Vous qui passez sans me voir

"- Mais, c'est absurde, on ne vas pas prendre l'avion comme ça, à minuit. Et en soutane!

- Mais qui vous parle de prendre l'avion? Nous sommes des acteurs, non? Vous allez me raconter tout ça et on le rejouera ensemble!

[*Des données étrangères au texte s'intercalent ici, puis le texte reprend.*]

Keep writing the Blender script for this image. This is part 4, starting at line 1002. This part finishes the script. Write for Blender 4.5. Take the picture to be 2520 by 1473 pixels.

Allez hop, on se change."

C'est avec cette énergie-là, envolée, que Marie séduit Pierre, mais pas comme il l'attendait.

Et c'est parce-qu'il est séduit que Pierre livre, et se livre enfin, libérant ainsi et Marie et lui-même d'une histoire pesante, restée suspendue, en point d'interrogation.

Marie, elle est si belle, dans son âge d'abord, dans son jeu, conscient ou inconscient, de charme innocent, ses douleurs secrètes et sa farouche volonté de:

"- C'était la sortie de la guerre.  Nous avions vu tant de morts[...]. Celles-là me touchaient de près, mais ça n'était après tout que deux morts de plus. C'est à ce moment-là que j'ai pris sciemment le parti de la Vie!".

 

Pierre, emmêlé dans un sexisme moderne, "dégueulasse", des "hormones qui le rattrapent", un passé enseveli de passion, de raison, de trahison, est pourtant si profondément vivant, attendrissant, vrai s'il en faut.

 

Par petites touches, Sébastien Biessy, l'auteur et metteur en scène, tisse pour nous une toile discrète, délicate, entre guerre et fanatisme, de ce qui se joue, en nous et à plus grande échelle.

 

Béatrice Biessy, qui incarne Marie, m'a donné envie de vieillir, et Yves Chambert Loir, incarnant Pierre, de mieux aimer mon compagnon, qui lui ressemble.

Je remercie Sébastien Biessy pour cette valse entre avant et maintenant, ses transitions portées, magiques, ce regard enfin qui est aussi doux à la scène qu'à la lecture.

A la Scala Provence, Festival d'Avignon, jusqu'au 29 juillet, 16h30 (relâche le 24).